All Saturday and Sunday flights on JetBlue were canceled in and out of 11 airports: Richmond, Virginia; Pittsburgh; Charlotte and Raleigh/Durham, North Carolina; Jacksonville, Florida; Austin and Houston, Texas; Columbus, Ohio; Nashville; Portland, Maine; and Bermuda. A normal weekend would include about 600 flights, and 133 were already canceled.
The low-cost airline warned that additional cancellations were possible and advised travelers to check with JetBlue before heading to their flights. The cancellations will also allow JetBlue's flight crews to get mandatory rest periods.
Affected customers may receive refunds or rebook their flights, the airline said.
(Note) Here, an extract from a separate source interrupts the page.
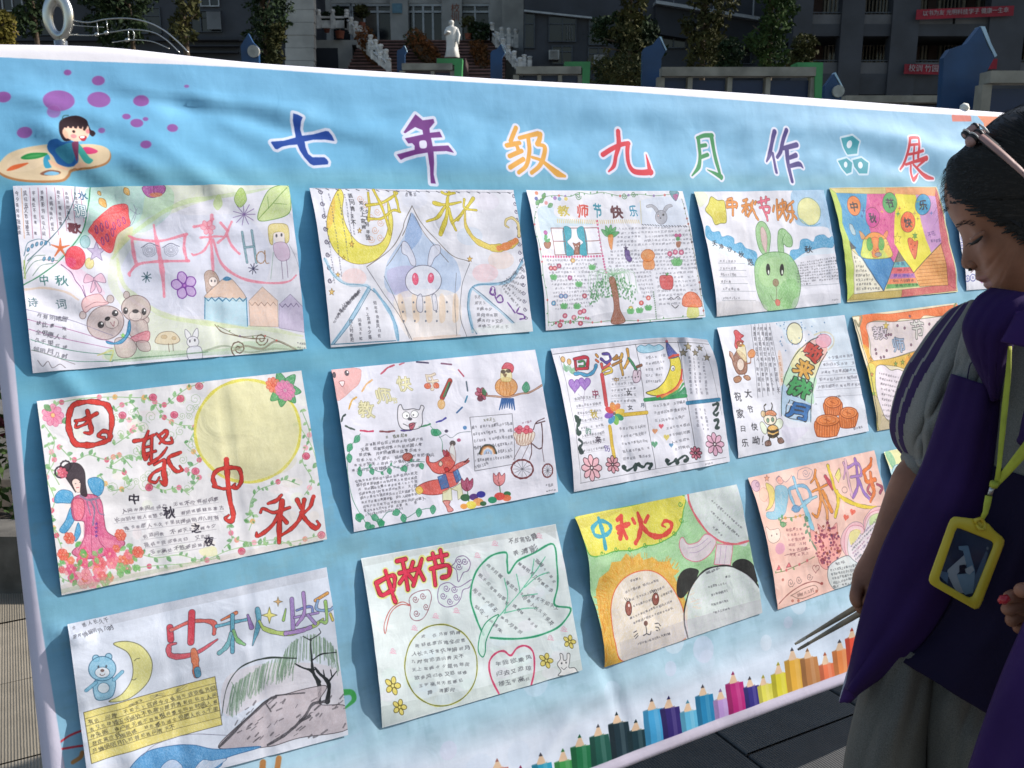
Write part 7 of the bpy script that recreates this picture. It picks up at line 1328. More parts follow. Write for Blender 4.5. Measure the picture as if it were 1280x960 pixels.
def right_building():
    Y = 36; root = empty('corridor_building', (at(1130,50, Y).x, Y, 0), 0, 'three storey classroom building with open corridors, railings and red slogans on the right', 'building')
    pbox('back_wall', 998,-220,1500,260, Y + 2.5,6, M_['conc'], root)
    # storeys: beam, parapet, doors
    for yb, yt in ((92,118), (30,45), (-60,-46)): pbox('floor_beam', 1000, yb, 1500, yt, Y, 3, M_['dark'], root)
    for x in (1000,1062,1128,1255,1330,1420): pbox('column', x, -220, x + 7,260, Y - .05, .5, M_['dark'], root, .05)
    for yb in (78,18):
        for i, (x0, x1) in enumerate(((1008,1061), (1070,1127), (1137,1192), (1194,1254), (1264,1329))): pbox('parapet', x0, yb, x1, yb + 14, Y, .25, M_['conc'], root, -.02)
        pbox('handrail', 1005, yb - 3,1420, yb - 2, Y, .1, M_['rail'], root)
        mb = MB(); zt = at(1000, yb - 2, Y).z; zb = at(1000, yb + 1, Y).z
        for i in range(90): X = at(1006,50, Y).x + i * .16; mb.box((X, Y + .05, (zt + zb) / 2), (.025, .03, zt - zb))
        tag(mb.build('rail_bars', M_['rail'], root), kind='stuff')
    for y0, y1 in ((46,84), (-22,22)):
        for x0, x1, d in ((1014,1030,1), (1034,1056,0), (1073,1092,0), (1094,1113,0), (1136,1151,1), (1158,1173,1), (1178,1200,0), (1206,1222,1), (1230,1250,0), (1268,1290,0), (1300,1320,1)):
            if d: pbox('door', x0, y0, x1, y1 + 8, Y + 2.4, .1, M_['door'], root); pbox('door_frame', x0 - 2.5, y0 - 2, x0 - .2, y1 + 8, Y + 2.4, .1, M_['wall2'], root, .05); pbox('door_frame', x1 + .2, y0 - 2, x1 + 2.5, y1 + 8, Y + 2.4, .1, M_['wall2'], root, .05)
            else:
                pbox('wall_panel', x0 - 2, y0 - 2, x1 + 2, y1 + 6, Y + 2.42, .1, M_['wall2'], root); w = window(root, x0, y0 + 2, x1, y1 - 6, Y + 2.3,4, 'wall2', t=.8)
    for i, (x0, y0, x1, y1, tx_, n) in enumerate(((1146,12,1268,7, '以书为友 光明科技学子 健康一生幸', 0), (1131,80,1178,81, '校训 竹园', 1))):
        rb = empty('slogan_banner', at((x0 + x1) / 2, y0, Y - .3), 0,['long red cloth slogan with white characters on the upper corridor', 'short red cloth slogan with white characters on the lower corridor'][i], 'slogan banner')
        p = at(x0, y0, Y - .28); q = at(x1, y1, Y - .28); h = 11 / FPX * Y; MB().prism([p, q, q - Vector((0,0, h)), p - Vector((0,0, h))], (0, .03,0)).build('cloth', M_['red'], rb)
        o = text(rb, tx_, (x0 + x1) / 2, (y0 + y1) / 2 + 5.5,6.2 if n == 0 else 8, Y - .30, M_['wtxt']); o.rotation_euler = (R(90), -math.atan2(q.z - p.z, q.x - p.x), 0)
    rb = empty('slogan_banner', at(1245,85, Y), 0, 'red cloth slogan end showing behind the big blue board post', 'slogan banner'); p = at(1236,80, Y - .28); MB().box(p, (.6, .03, .36)).build('cloth', M_['red'], rb)
right_building()
# notice boards with blue arrow-shaped posts
def arrow_post(x0, x1, yt, yb, Y, label, disc=False, grp='blue arrow-headed posts of the notice boards'):
    "thick blue board cut to a point, its pale edge towards the sun"
    w = x1 - x0; zs = lambda x, y: at(x, y, Y); base = empty('board_post', (zs((x0 + x1) / 2, yb, ).x, Y, 0), 0, label, 'board post', grp)
    P = [zs(x0, yb + 60), zs(x0, yt + w * .62), zs(x0 + w * .12, yt + w * .45), zs(x0 + w * .45, yt + w * .34), zs(x0 + w * .72, yt), zs(x0 + w * .86, yt + w * .38), zs(x1, yt + w * .62), zs(x0 + w * .82, yt + w * .95), zs(x0 + w * .80, yb + 60)]
    P[0].z = 0; P[-1].z = 0; MB().prism(P, (0, .10,0)).build('panel', M_['blue'], base)
    e = w / FPX * Y; q = MB(); off = Vector((.012,-.0, .012)); q.prism([P[4] + off * .2, P[5] + off, P[6] + off * .4, P[6] + Vector((e * .05,0, .02)), P[5] + Vector((e * .07,0, .02)), P[4] + Vector((e * .09,0,0))], (0, .12,0)); q.build('edge_strip', M_['edge'], base)
    return base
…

JetBlue's problems began Wednesday when its operations at New York's John F. Kennedy International Airport were overwhelmed by the snow and ice storm. With dozens of grounded jets and not enough gates to unload passengers, some flights were stranded on the tarmac for up to 10 hours.
The airline said it tried to get its system back to normal by selectively canceling flights Thursday and Friday, but long delays continued as a result of constraints that included a one-runway operation Thursday.
Disgruntled passengers complained of Friday chaos at JetBlue's terminals, with many expressing disbelief that problems were continuing. The airline had said on Friday that service was bouncing back, with 89 of its 570 planned flights nationwide canceled — down from 217 a day earlier.